Julio Casares lo expresó claramente en su Diccionario ideológico de la lengua española: “del pensamiento a la palabra y de la palabra al pensamiento”. Es un círculo virtuoso… salvo cuando alguien decide romperlo. Manipular el lenguaje equivale a manipular la conciencia colectiva, revestir la censura con virtud moral y convertir el disenso en culpa.

Y ahí reside la verdadera amenaza: no son los insultos ni los discursos del odio los que ponen en peligro nuestra sociedad, sino el silenciamiento del pensamiento crítico bajo el pretexto de una sensibilidad colectiva.

John Stuart Mill escribió en Sobre la libertad que si toda la humanidad menos uno tuviera una opinión contraria a esa única persona, no tendrían derecho a silenciarla más que ella a silenciar a toda la humanidad. Hoy esa afirmación sería tachada de “individualismo liberal” o “privilegio discursivo”. Pero Mill tenía razón: una sociedad que no tolera disidencias deja de pensar, incluso cuando presume hacerlo.

El mercado también ha aprendido a capitalizar lo correcto. Las empresas venden moral empaquetada mediante campañas publicitarias inclusivas, las universidades ofrecen cursos sobre “comunicación sensible” y los políticos promueven programas para “reeducar” el lenguaje público. La virtud ahora se mide por hashtags y la ética por emojis.

Ser correcto ha pasado a ser rentable, sin embargo, lo rentable rara vez… es libre.

La Última Libertad

En última instancia, la batalla por lo políticamente correcto no es solo una guerra cultural, es una lucha por la libertad del pensamiento. No defiendo aquí el derecho a ofender sino el derecho a cuestionar, a disentir sin temor y a no pedir disculpas… por pensar diferente.
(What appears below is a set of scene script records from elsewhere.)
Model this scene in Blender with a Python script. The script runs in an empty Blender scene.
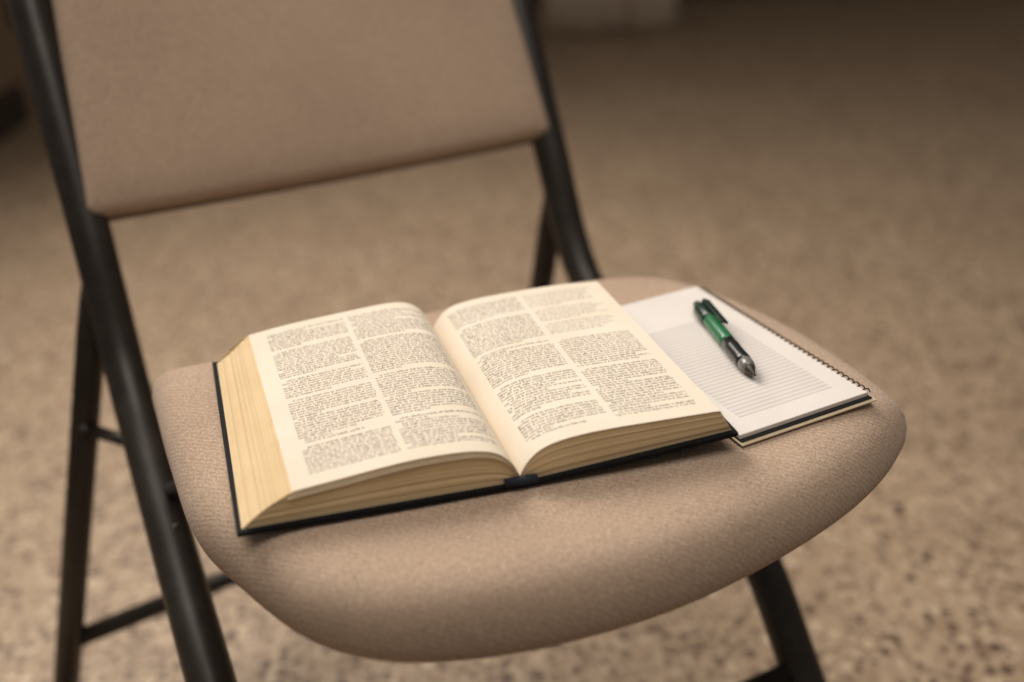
import bpy, bmesh, math, random
import numpy as np
from mathutils import Vector, Matrix
random.seed(4); rng=np.random.default_rng(7)
sc=bpy.context.scene; C=sc.collection
sc.view_settings.view_transform='Standard'
# ------------------------------------------------------------ camera
F=1000.0; PITCH=.4916; ROLL=.040; CAMZ=.78; SEATZ=.45
cp,sp=math.cos(PITCH),math.sin(PITCH); cr,sr=math.cos(ROLL),math.sin(ROLL)
R0,U0,F0=Vector((1,0,0)),Vector((0,sp,cp)),Vector((0,cp,-sp))
R1=R0*cr-U0*sr; U1=U0*cr+R0*sr
cam=bpy.data.cameras.new('camera'); co=bpy.data.objects.new('camera',cam); C.objects.link(co)
co.matrix_world=Matrix(((R1.x,U1.x,-F0.x,0),(R1.y,U1.y,-F0.y,0),(R1.z,U1.z,-F0.z,CAMZ),(0,0,0,1)))
cam.sensor_width=36; cam.lens=36*F/1024; cam.clip_start=.01
cam.dof.use_dof=True; cam.dof.focus_distance=.60; cam.dof.aperture_fstop=2.3
sc.camera=co
def at(u,v,z):
    d=R1*((u-512)/F)-U1*((v-341)/F)+F0
    return Vector((0,0,CAMZ))+d*((z-CAMZ)/d.z)
# ------------------------------------------------------------ helpers
def lin(r,g,b):
    f=lambda c:(c/255/12.92 if c/255<=.04045 else ((c/255+.055)/1.055)**2.4)
    return (f(r),f(g),f(b),1)
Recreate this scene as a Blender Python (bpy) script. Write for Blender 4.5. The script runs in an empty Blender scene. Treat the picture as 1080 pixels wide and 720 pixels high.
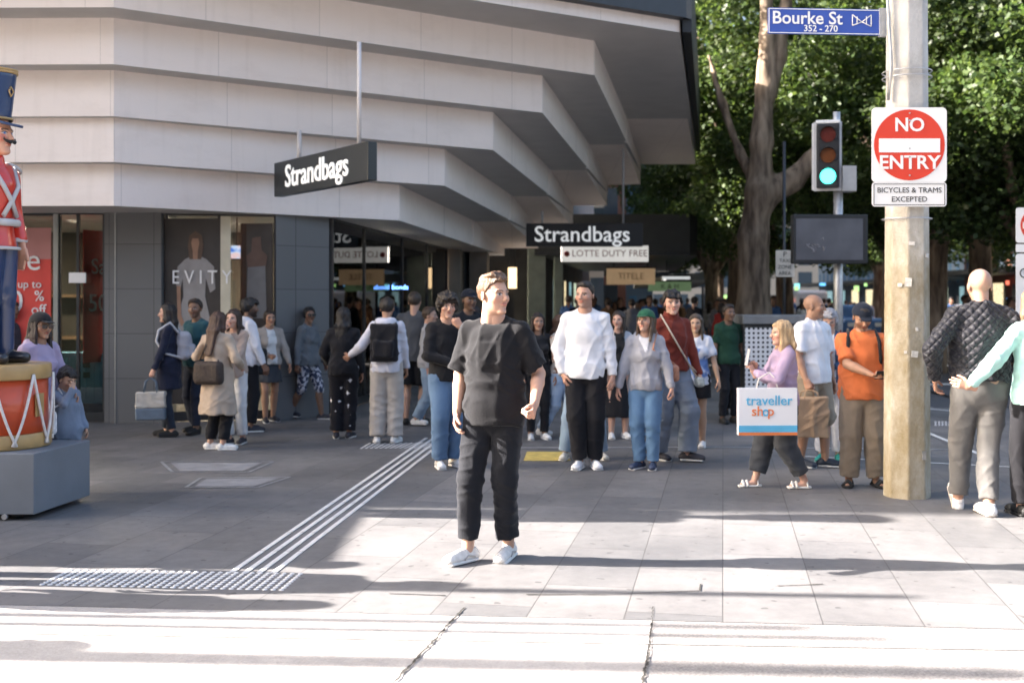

El escritor británico A.N. Wilson afirmó recientemente: “Vivimos en una época donde ser valiente intelectualmente consiste simplemente en decir lo obvio.” Y quizás tenga razón: hoy decir lo que uno piensa puede considerarse un acto subversivo.

Lo políticamente correcto nació con la intención de proteger nuestra convivencia social, pero cuando esta protección deviene en represión, nuestra sociedad enferma de miedo. Sin libertad para disentir, nuestro pensamiento comienza a apagarse.

Porque digámoslo sin temor: ser libre no significa hablar bonito, significa hablar libremente. Y eso implica aceptar que hay veces que debemos decir lo que nadie quiere oír. Y yo, por supuesto, siempre he dicho, digo y diré… lo que pienso.